Documents acquired by Daily Dot under the Colorado Open Records Act include an invoice to the Denver Police Department from Geofeedia, Inc., a startup whose location-based surveillance wares are exhibited at national security and law enforcement summits across the country.
Geofeedia’s products—one of a dozen or so nearly identical online tools employed by U.S. law enforcement on a daily basis—include a powerful platform for the interception, aggregation, and storage of online posts across multiple social media networks.
With Geofeedia, Denver police have acquired the ability to simultaneously monitor posts on Facebook, Twitter, YouTube, Instagram, Vine, Periscope, and Flickr, among others. Its location-based search capabilities enable police to vacuum up nearly every social media post emanating from within specified geographical boundaries. The tweets, photos, videos, and live broadcasts of anyone identified by the software within the area are intercepted and recorded by police through a process developers call “geo-fencing.”
Purchase and requisition paperwork for Geofeedia show Denver police purchased 30 subscriptions to the company’s platform using $30,000 in confiscated funds, which was approved by the city’s Property Confiscation Board in March. Approval for the use of seized assets in this purchase was approved directly by Denver Police Chief Robert White, records show.
Tools like Geofeedia offer police the ability to conduct real-time social media surveillance during mass shootings or terrorism events.
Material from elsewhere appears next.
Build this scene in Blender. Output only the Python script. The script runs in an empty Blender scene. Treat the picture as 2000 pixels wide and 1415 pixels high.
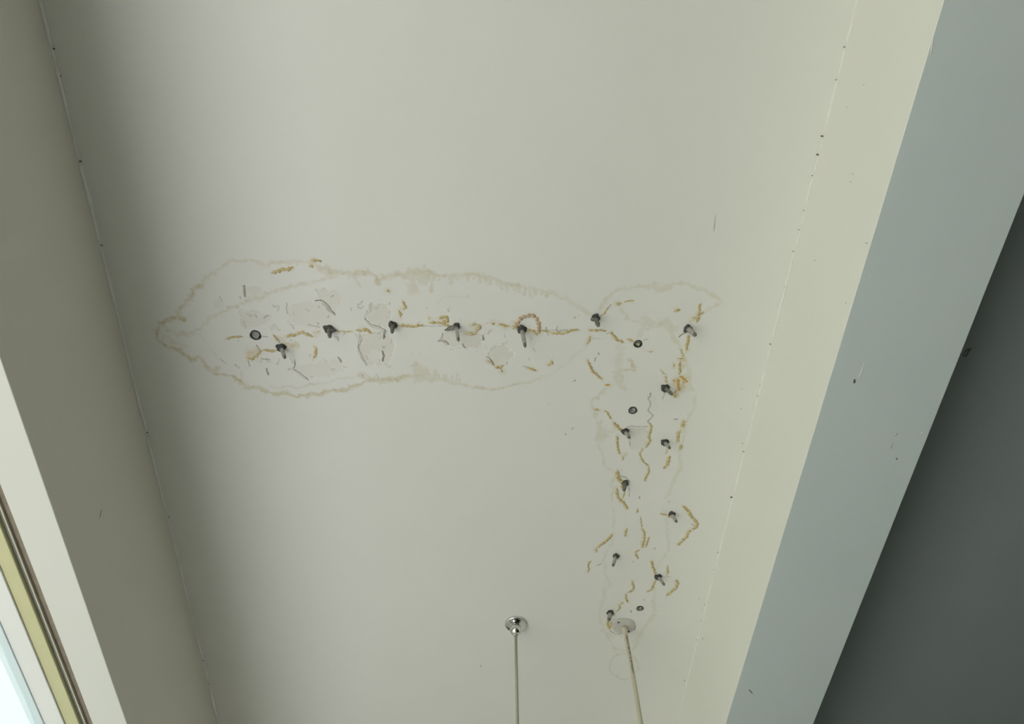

They are also capable of sucking up copious amounts of data about criminals and innocents alike, information which can then be stored by authorities for later use. (Police records cited by the Baltimore Sun earlier this month describe how Baltimore police are using Geofeedia to archive social media posts in a secure data warehouse.)
Denver P.D. denied the Daily Dot access to records concerning the types of social media posts it has acquired through Geofeedia’s platform, describing the posts as “confidential intelligence information.” A request for access to any training materials, or paperwork that would describe the software’s functionality, was also denied. According to police, “the proprietary interests of the manufacturer outweighs any public purpose to be served by release” of said records, if they exist. While exempting certain records about social media monitoring from disclosure, Denver P.D. also cited confidential “tactical, strategic, and investigative information.”
“In the U.S. we’ve never had a secret police that circulates around civil society just looking for anybody saying anything suspicious. We shouldn’t have an online equivalent either.”
A police spokesperson did not respond to a request for comment about Geofeedia or the allocation of confiscated funds used to purchase its platform. In the past, police departments have defended the use of such software, promoting in particular its ability to identify eyewitnesses to crimes who might have otherwise never come forward. It may also be used to locate guns in schools or identify the sources of illegal drug activity.
Jay Stanley, a senior policy analyst at the American Civil Liberty Union (ACLU), said that while platforms like Geofeedia have practical uses, the public should be wary of how they are used. “Even though you obviously don’t need a warrant to read stuff that’s been published for the world to see, that doesn’t mean—as a policy matter—it’s a good idea for us to give our police license to engage in mass social media monitoring.”
Stanley, who works at ACLU’s Speech, Privacy, and Technology Project, also warned of the potential “chilling effect” on First Amendment activities “when we realize there might be a law enforcement officer looking over our shoulder as we post things online. In the U.S. we’ve never had a secret police that circulates around civil society just looking for anybody saying anything suspicious. We shouldn’t have an online equivalent either.”
In addition to Geofeedia actively working to defeat the privacy controls offered to users by sites like Facebook, its current monitoring software is able to correlate data from more than a dozen networks simultaneously. Individually the posts it collects might be garbage, but in aggregate, over a long enough period of time, the data generated by an active social media users begins to paint an intensive portrait of that person’s identity, their interests, habits, and political affiliations; information that, if not entirely misleading, may not be so wittingly surrendered after all.
“There could definitely be a mosaic effect in which different pixels of information about you can be put together into a higher resolution view of your life,” says Stanley. “That’s one reason why people need to be very conscious and aware of what they are posting online, and why, as a policy matter, we should put in place rules that stop police from trawling around in social media without good reason.”
In a statement, Attorney Stephanie Lacambra of the Electronic Frontier Foundation (EFF) described the use of social media monitoring by police departments as “incredibly troubling for the preservation of individual privacy.”
“I often run into the widespread misperception that ‘because I’m not doing anything wrong,’ or ‘I have nothing to hide,’ ‘digital privacy doesn’t concern me,’” Lacambra said. “This perspective is troubling because it fails to grasp the power of information in the digital age and its potential for abuse—by law enforcement and others.”
According to TechCrunch, Geofeedia raised approximately $17 million in funding at the beginning of the year. While not mentioning its law enforcement ties, the website noted Geofeedia had acquired “200 new customers in 2015” while experiencing “250 percent year-over-year” growth in revenue. The report listed among its private industry clients Dell, CNN, Mall of America, and the NCAA.
Geofeedia did not immediately respond to a request for comment.